As for here at home, Caine told the Reagan Forum, “What the American system, as it’s been running for a long time now, is really good at is buying behind the technology development curve [emphasis added]. And what we need to do is get in front of the technology development curve. And that’s going to require the best of the military, the best of the Congress, the best of the private sector, and the best of not just the defense industrial base, but the national industrial base.
Caine explained, “Back in my life, I ran a small mom and pop machine shop in Denton, Texas, that made parts for America’s aerospace and defense industry. And I’ll tell you that everybody needs to up their game here.”
He went on, “We have to change the culture inside the [Defense] Department. We have to change the culture inside companies. And I’ve been in both. So I can see both of these things. We have to create and sustain and maintain competitive forces out there in the market where we are driving innovation in our corporate structures and systems that are going to give better combat capability to the Joint Force.”
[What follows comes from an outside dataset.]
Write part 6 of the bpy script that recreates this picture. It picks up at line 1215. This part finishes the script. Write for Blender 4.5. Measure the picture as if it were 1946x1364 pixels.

In addition, Caine said, “The military and the government need to be better buyers and we have to write better contracts. I am still on step one of my 12-step recovery process from selling to the government when I was a part-timer in the military. I think we have to find a way to share risk between us and the private sector.”
Caine was an unusual choice by President Trump, who had first met Caine back in December 2018 in Iraq. The President claimed during a 2019 political speech he had met an Army officer, “Razin Caine,” who had worn a MAGA hat, said he’d “kill for Trump,” and claimed in Iraq he could defeat the ISIS terrorist group in Syria “in less than four weeks,” three Trump statements Caine later denied in interviews and during his 2025 Senate confirmation hearing.
When I first wrote about Caine last March, I was drawn to the facts that beginning August 2005 he served a year as a White House Fellow at the Agriculture Department and later, from October 2006 to January 2008, was Policy Director for Counterterrorism and Strategy for President George W. Bush’s White House Homeland Security Council. Caine’s last military post before resigning from the Air Force in 2024 was three years as Associate Director for Military Affairs at the CIA.
However, at the Reagan Forum, Caine confessed, “I actually served at the Agency [CIA] twice. One is in my bio, one is not in my bio.” What’s that all about?
Caine clearly is a person the public needs to follow more closely.